Alasan kedua, Sayyidah Saudah adalah perempuan kedua setelah Sayyidah Khadijah yang sempat merasakan hidup monogami bersama Nabi Saw. Selama beberapa bulan sebelum menikah dengan Sayyidah Aisyah, Saudah sempat menjadi istri satu-satunya bagi Nabi Muhammad Saw. Ketiga, Saudah adalah istri Nabi Saw. yang berhasil membuat Sayyidah Aisyah ingin meniru perilakunya. Dalam suatu riwayat, Sayyidah Aisyah pernah berkata: “Tak ada perempuan yang ingin kutiru perilakunya, melebihi Saudah binti Zam’ah”.

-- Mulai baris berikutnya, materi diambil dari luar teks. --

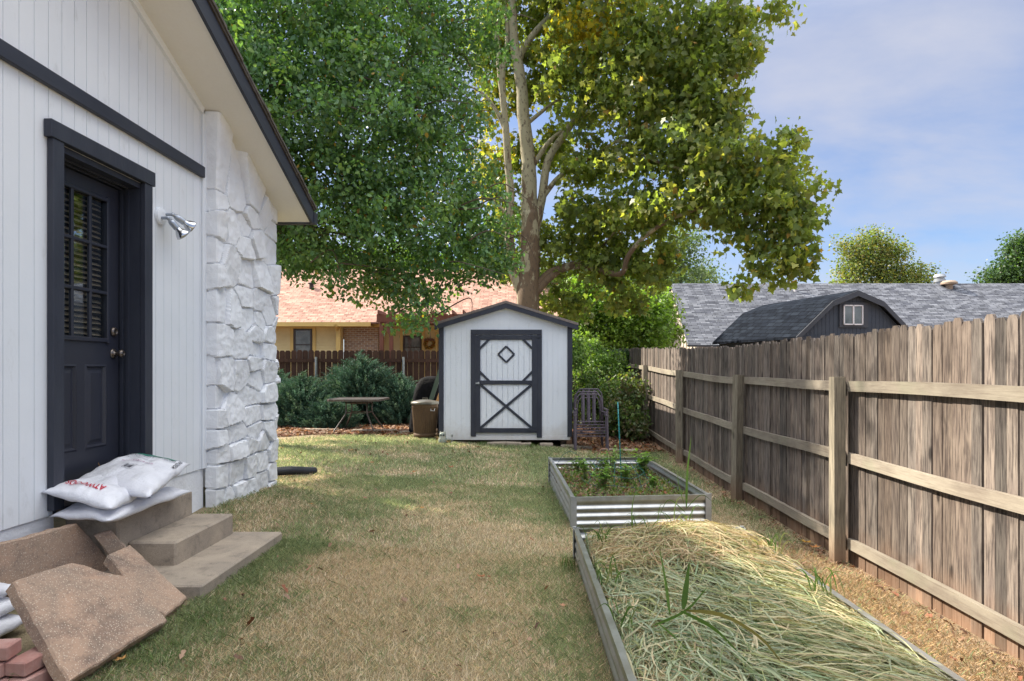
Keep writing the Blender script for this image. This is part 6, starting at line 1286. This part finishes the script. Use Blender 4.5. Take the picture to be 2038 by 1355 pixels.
x, y = jp(540, 84); juniper(x, y, 1.1, .9, 1.45, 1200, 404, 'blue green juniper half hidden behind the white stone corner'); x, y = jp(655, 92); juniper(x, y, .85, .6, .70, 900, 405, 'low blue green juniper spreading in front, left of the patio table')

# --- shrubs and vine in the right back corner
def shrub(name, label, L, n, size, pal, seed, cat='shrub', clump=.2, cn=14, shape=oval, base=None):
    L = [lobe(*l) for l in L]; bx, by = base or (L[0][0], L[0][1]); t = empty(name, (bx, by, G(bx, by)), label, cat); crown('foliage', L, n, size, shape, pal, M['leaf'], t, seed, clump=clump, cn=cn, shell=.3, droop=.4)
    mb = MB()
    for l in L:
        q = Vector(l[:3]); limb(mb, [(bx+(q.x-bx)*.3, by, G(bx, by)), q.lerp(Vector((bx, by, q.z)), .4)-Vector((0, 0, .2)), q+Vector((0, 0, l[5]*.5))], .018, .006, 5)
    mb.build('stem', M['pbark'], t); return t
gp = [(.12, .20, .06), (.16, .25, .075), (.09, .16, .05), (.18, .21, .08)]
shrub('honeysuckle_shrub', 'leafy green bush filling the corner behind the stacked chairs', [(1200, 800, 45, 50, 92), (1240, 790, 40, 55, 90), (1230, 840, 45, 35, 94), (1185, 760, 35, 40, 88), (1255, 835, 26, 40, 98), (1165, 790, 30, 60, 90)], 11000, .065, gp, 501)
shrub('tall_weed_bush', 'bright leaved weedy bush standing right of the shed wall', [(1168, 740, 26, 34, 88), (1195, 725, 30, 34, 86), (1218, 722, 25, 30, 84), (1150, 700, 14, 45, 92), (1180, 690, 22, 22, 86)], 4600, .07, [(.19, .31, .08), (.15, .25, .07), (.23, .33, .11)], 502)
shrub('dead_vine', 'tangle of grey brown dry vine stems and leaves below the corner bush', [(1255, 780, 30, 30, 96), (1235, 815, 28, 25, 98), (1265, 850, 20, 25, 100)], 2200, .07, [(.13, .16, .08), (.10, .15, .06), (.20, .17, .11)], 503, 'vine')
v = shrub('ivy', 'dark green ivy hanging over the corner of the grey and wooden fences', [(1252, 725, 14, 32, 79), (1245, 705, 14, 10, 79), (1225, 706, 10, 12, 79), (1258, 760, 9, 40, 80)], 4200, .05, [(.055, .115, .05), (.075, .14, .06)], 504, 'vine', clump=.09, base=((1250-1045)/79, 15.6))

Alasan keempat, Sayyidah Saudah adalah satu-satunya istri Nabi Saw. yang ketika hidup dalam pernikahan poligami justru merelakan waktu gilirnya untuk istri yang lain. Tepatnya untuk Sayyidah Aisyah. Sikap ini menggambarkan kelapangan hati serta betapa dia mendapatkan kebebasan membuat keputusan dalam pernikahan. Jika dilihat secara positif dari sudut pandang feminisme, sikapnya ini menunjukkan bahwa pernikahan dan apa pun yang terkait di dalamnya adalah berdasar keputusan bersama. Di riwayat mengenai hal ini, keputusannya merelakan waktu gilirnya mendapatkan malam bersama Nabi Saw. Andai nilai kebebasan memilih bagi setiap pihak semacam ini diterapkan dalam kehidupan berumah tangga, bahkan dalam keluarga poligami pun, maka perselisihan dan sejumlah prahara lainnya kemungkinan minim akan terjadi.
Terkait dengan periwayatan hadis, Sayyidah Saudah termasuk Ummahatul Mukminin yang sedikit meriwayatkan hadis. Menurut hitungan Baqi bin Mukhallad total hadis yang diriwayatkan oleh Sayyidah Saudah hanya ada lima. Bahkan hanya dua hadis yang dimuat oleh kutubussittah (enam kitab hadis tervalid) dan hanya satu hadis yang dimuat oleh Sahih Bukhari. Di antara sahabat yang menerima hadis darinya adalah Ibnu Abbas, Yahya bin Abdullah al-Anshari, dan lain-lain.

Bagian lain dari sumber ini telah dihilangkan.